Special Plea Starts Caprivi Treason Retrial

THE retrial of nine men whose convictions on a charge of high treason were set aside by the Supreme Court last year has started with a special plea in which eight of the accused question the High Court’s jurisdiction over themselves.

The eight accused are claiming that they were abducted from Botswana and brought to Namibia by officials from the Namibian Police or the Namibian Defence Force or other agents of the Republic of Namibia, defence lawyer Norman Tjombe informed Acting Judge Petrus Unengu in the High Court at Windhoek Central Prison on Monday, when his nine clients were asked to plead to the charges they are facing.

The eight accused are claiming that Namibian officials abducted them from Botswana in concert with and with the full knowledge of officials of the government of Botswana, Tjombe said. The alleged abductions were done without the consent of the accused and violated the laws of Namibia and Botswana and also international law, the accused claim.

Because the eight accused were unlawfully brought into the jurisdiction of the High Court of Namibia by agents or officials of the State, the court should decline to permit the continuation of their prosecution, they are pleading.

“The accused will accordingly seek an order to be acquitted and be released from the trial and the criminal charges preferred against them,” it is stated in a document in which the special plea is set out.

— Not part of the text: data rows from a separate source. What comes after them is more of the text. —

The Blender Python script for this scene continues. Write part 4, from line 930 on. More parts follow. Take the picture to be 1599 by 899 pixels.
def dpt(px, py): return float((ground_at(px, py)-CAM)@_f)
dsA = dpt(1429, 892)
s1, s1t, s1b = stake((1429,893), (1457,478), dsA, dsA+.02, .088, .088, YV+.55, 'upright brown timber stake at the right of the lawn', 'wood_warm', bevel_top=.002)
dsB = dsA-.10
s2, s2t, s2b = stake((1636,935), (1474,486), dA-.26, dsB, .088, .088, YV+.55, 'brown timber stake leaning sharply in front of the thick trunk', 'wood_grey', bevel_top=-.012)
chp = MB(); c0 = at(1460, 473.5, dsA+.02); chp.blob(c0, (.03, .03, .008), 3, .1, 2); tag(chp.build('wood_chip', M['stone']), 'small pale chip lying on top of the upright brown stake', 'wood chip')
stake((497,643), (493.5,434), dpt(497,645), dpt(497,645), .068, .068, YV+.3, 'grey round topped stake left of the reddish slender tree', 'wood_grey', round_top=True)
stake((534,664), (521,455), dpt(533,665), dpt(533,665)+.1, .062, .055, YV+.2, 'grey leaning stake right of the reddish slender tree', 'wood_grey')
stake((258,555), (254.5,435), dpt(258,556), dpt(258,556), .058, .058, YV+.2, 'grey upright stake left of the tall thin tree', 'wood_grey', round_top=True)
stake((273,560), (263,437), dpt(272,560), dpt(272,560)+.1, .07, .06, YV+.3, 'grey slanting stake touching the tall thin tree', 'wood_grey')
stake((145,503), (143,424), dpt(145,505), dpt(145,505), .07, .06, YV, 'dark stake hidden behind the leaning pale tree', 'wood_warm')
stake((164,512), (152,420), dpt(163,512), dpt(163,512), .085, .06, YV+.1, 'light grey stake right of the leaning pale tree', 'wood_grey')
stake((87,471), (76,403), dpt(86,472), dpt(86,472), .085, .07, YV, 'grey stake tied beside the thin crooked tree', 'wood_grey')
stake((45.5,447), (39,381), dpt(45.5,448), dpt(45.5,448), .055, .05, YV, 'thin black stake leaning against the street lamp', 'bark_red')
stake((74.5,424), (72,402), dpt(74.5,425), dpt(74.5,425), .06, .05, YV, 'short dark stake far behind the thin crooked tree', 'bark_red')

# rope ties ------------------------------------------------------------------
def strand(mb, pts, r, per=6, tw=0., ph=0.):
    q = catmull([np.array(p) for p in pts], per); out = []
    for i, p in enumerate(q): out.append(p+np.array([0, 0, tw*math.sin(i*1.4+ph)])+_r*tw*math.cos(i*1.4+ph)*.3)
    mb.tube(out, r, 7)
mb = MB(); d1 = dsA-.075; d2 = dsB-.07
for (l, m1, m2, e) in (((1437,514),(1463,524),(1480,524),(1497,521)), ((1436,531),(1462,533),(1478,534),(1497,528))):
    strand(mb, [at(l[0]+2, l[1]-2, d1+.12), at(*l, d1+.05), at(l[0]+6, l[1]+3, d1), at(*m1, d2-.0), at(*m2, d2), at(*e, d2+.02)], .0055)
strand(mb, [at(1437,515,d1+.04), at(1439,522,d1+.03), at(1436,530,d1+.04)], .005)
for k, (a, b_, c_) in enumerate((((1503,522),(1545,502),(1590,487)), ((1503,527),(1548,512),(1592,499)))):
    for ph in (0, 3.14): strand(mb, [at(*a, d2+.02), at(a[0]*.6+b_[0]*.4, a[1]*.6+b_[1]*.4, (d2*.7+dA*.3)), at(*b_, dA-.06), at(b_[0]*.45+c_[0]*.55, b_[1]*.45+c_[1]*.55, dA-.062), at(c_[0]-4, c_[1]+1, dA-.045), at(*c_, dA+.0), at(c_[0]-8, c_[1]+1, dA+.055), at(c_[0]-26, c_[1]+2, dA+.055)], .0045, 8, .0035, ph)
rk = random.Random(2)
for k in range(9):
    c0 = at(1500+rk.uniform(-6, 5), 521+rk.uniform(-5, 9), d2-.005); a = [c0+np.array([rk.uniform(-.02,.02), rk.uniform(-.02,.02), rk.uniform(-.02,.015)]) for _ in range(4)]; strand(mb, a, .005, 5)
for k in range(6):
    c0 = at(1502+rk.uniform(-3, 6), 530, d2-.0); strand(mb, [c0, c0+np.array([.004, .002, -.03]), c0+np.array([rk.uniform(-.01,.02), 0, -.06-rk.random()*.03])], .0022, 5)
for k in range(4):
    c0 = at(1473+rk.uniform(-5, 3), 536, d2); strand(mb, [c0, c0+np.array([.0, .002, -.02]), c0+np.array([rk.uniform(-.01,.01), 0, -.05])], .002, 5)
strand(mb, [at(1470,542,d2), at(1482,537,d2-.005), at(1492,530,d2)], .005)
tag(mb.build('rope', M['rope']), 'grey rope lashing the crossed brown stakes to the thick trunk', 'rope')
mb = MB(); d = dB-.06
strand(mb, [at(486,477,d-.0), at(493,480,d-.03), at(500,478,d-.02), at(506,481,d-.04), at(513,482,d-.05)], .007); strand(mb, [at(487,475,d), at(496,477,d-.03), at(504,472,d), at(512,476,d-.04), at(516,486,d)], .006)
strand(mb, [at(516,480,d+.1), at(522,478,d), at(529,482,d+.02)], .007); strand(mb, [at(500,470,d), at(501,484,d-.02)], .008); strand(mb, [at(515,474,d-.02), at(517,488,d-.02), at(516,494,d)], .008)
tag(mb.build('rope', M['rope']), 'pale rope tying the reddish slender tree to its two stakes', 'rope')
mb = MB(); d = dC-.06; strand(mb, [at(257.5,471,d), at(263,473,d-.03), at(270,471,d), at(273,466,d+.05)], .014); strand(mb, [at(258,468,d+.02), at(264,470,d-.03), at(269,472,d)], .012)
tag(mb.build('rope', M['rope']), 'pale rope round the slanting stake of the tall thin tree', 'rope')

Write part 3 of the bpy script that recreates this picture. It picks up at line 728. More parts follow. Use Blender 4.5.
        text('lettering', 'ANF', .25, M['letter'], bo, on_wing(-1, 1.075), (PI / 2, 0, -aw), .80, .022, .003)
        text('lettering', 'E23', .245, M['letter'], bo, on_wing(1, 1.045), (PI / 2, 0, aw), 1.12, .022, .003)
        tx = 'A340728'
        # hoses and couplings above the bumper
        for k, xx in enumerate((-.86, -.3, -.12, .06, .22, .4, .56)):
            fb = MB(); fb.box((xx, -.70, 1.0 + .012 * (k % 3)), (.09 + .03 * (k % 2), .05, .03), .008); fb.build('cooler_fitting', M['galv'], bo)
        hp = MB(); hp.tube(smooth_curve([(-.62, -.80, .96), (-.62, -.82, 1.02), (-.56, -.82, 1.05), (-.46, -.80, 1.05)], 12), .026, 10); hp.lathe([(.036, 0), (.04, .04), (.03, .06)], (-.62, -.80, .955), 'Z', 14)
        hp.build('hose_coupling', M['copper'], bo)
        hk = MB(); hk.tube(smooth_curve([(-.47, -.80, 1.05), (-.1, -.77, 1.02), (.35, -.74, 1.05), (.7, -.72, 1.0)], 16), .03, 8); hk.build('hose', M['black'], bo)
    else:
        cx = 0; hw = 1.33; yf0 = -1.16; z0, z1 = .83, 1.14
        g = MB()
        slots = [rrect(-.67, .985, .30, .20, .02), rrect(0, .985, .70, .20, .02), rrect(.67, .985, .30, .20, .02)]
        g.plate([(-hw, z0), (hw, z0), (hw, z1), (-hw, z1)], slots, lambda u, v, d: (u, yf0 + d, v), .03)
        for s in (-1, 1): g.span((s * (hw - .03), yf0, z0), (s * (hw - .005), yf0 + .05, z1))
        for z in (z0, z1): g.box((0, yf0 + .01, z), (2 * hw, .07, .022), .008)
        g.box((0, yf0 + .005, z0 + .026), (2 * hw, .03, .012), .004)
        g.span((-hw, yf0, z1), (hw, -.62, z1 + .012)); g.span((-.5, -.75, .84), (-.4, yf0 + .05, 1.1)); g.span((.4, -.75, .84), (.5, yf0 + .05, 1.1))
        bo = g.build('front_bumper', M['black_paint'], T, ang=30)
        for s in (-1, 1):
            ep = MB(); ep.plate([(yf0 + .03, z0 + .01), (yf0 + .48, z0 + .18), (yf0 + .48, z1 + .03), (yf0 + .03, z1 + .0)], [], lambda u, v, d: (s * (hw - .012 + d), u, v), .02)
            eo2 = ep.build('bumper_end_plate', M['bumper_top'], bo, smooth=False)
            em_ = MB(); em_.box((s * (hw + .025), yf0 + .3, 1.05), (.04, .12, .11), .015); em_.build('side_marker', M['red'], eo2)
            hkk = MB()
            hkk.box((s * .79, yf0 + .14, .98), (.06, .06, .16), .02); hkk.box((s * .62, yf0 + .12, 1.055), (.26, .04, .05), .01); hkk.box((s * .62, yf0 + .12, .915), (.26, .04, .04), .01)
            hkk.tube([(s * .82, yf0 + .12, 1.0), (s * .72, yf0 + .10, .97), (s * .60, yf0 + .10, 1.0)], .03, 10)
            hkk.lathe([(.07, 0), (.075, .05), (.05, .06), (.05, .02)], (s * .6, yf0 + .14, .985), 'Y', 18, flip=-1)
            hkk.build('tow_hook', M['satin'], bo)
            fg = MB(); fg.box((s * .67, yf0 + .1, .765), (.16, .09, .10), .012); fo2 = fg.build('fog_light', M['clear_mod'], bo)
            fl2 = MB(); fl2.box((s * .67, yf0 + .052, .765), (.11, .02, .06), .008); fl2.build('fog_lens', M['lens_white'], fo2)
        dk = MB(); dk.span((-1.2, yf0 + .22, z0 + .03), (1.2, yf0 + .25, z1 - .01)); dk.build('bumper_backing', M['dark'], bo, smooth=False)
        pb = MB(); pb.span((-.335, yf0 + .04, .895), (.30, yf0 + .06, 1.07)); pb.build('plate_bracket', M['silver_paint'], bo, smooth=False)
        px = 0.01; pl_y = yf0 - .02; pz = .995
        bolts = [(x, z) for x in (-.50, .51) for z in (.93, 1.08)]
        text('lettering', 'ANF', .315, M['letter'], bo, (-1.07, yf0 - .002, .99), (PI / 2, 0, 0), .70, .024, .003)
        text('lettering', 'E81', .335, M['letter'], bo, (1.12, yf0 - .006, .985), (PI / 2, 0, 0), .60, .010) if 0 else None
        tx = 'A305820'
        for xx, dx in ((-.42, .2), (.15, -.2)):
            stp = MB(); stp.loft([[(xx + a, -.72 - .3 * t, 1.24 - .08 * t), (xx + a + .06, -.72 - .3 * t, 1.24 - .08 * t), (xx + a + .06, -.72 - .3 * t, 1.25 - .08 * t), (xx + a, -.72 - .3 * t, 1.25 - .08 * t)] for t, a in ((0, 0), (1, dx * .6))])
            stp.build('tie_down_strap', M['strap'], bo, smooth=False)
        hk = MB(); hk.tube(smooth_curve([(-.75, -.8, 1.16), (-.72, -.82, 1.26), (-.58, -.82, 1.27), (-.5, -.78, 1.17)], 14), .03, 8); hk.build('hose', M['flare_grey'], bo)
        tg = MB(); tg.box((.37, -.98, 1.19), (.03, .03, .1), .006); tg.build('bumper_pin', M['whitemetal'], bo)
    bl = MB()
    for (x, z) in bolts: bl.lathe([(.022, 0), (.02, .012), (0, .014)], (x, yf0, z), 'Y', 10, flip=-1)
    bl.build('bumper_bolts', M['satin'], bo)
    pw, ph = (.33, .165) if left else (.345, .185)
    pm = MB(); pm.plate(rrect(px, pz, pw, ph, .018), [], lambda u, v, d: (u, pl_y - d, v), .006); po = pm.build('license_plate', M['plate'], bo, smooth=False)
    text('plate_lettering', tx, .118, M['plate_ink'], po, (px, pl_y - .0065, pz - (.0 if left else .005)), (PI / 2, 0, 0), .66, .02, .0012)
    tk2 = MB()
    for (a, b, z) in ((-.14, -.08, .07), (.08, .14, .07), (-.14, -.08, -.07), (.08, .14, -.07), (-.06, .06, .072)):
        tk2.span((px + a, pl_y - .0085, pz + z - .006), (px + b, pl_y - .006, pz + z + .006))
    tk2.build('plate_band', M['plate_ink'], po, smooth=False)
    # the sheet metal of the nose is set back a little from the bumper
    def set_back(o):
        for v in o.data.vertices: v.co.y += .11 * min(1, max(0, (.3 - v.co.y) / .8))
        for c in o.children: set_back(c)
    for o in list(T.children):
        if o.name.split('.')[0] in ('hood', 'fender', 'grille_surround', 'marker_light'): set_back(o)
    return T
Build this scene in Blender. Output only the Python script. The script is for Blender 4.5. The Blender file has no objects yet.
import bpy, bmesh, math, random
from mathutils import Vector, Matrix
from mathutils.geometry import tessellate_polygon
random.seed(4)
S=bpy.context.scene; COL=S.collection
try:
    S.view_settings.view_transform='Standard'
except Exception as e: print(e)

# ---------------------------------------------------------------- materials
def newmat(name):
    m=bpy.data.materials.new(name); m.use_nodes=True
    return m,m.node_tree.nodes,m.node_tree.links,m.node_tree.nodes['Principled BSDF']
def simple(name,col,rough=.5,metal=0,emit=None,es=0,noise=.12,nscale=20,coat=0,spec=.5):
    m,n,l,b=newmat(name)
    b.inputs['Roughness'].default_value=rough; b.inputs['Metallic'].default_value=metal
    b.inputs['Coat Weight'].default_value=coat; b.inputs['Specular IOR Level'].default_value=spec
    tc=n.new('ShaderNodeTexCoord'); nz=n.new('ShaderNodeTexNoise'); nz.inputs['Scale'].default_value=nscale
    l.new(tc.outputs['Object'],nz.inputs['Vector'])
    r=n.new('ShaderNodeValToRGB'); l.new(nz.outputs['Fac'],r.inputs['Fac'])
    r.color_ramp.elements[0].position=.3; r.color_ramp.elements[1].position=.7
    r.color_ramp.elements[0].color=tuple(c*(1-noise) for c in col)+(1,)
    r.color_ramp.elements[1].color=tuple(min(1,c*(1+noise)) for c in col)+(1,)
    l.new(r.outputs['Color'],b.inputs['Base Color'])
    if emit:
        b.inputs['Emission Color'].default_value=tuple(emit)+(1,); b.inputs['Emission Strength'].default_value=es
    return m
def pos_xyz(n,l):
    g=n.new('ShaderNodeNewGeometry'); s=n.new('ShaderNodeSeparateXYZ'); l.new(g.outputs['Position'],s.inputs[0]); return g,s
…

Two of the accused-Hoster Simasiku Ntombo and John Mazila Tembwe – are claiming that they were abducted from Botswana on 20 September 2002.

One of the accused, Boster Mubuyaeta Samuele, is alleging that he was abducted on 6 December 2002.

Five of the accused-Progress Kenyoka Munuma, Shine Samulandela Samulandela, Manepelo Manuel Makendano, Alex Sinjabata Mushakwa, and Diamond Samunzala Salufu-claim they were abducted from Botswana on 12 December 2003.

Only one of the nine accused who went on trial before Acting Judge Unengu, Frederick Isaka Ntambilwa, has not raised a special plea in which the jurisdiction of the High Court is being questioned. Ntambilwa told Acting Judge Unengu that although he was arrested inside the Zambezi Region – then still known as the Caprivi Region-he, too, had been a refugee in Botswana before that.

The prosecution, represented by State aocate Neville Wamambo, is alleging that the nine men took part in a conspiracy aimed at overthrowing the Namibian government in the former Caprivi Region between September 1998 and December 2003. They are accused of having either been members of an armed secessionist organisation in the region, the Caprivi Liberation Army, or of having associated with the organisation.

The nine men are charged with counts of high treason, sedition, public violence, and the illegal importation and possession of weapons and ammunition.

They were convicted of high treason at the end of July 2007 and each sentenced to long prison terms of either 30 or 32 years a week later, but their convictions and sentences were set aside by the Supreme Court in July last year. The Supreme Court also ordered that they should be retried in the High Court.

As a result of the special plea raised on Monday the court is set to first hear testimony on the circumstances in which the accused were arrested and charged in Namibia.

The accused also challenged the court’s jurisdiction at the start of their first trial before the late Acting Judge John Manyarara in September 2005. Judge Manyarara dismissed their special pleas in late October 2005, and their trial then continued before him. He later also dismissed an application from the accused for his recusal from the trial. The Supreme Court set aside the convictions and sentences of the accused last year after finding that Judge Manyarara should have recused himself from the case after the first phase of the trial, since he had made some aerse findings about the credibility of the accused in his judgement on their jurisdiction challenge.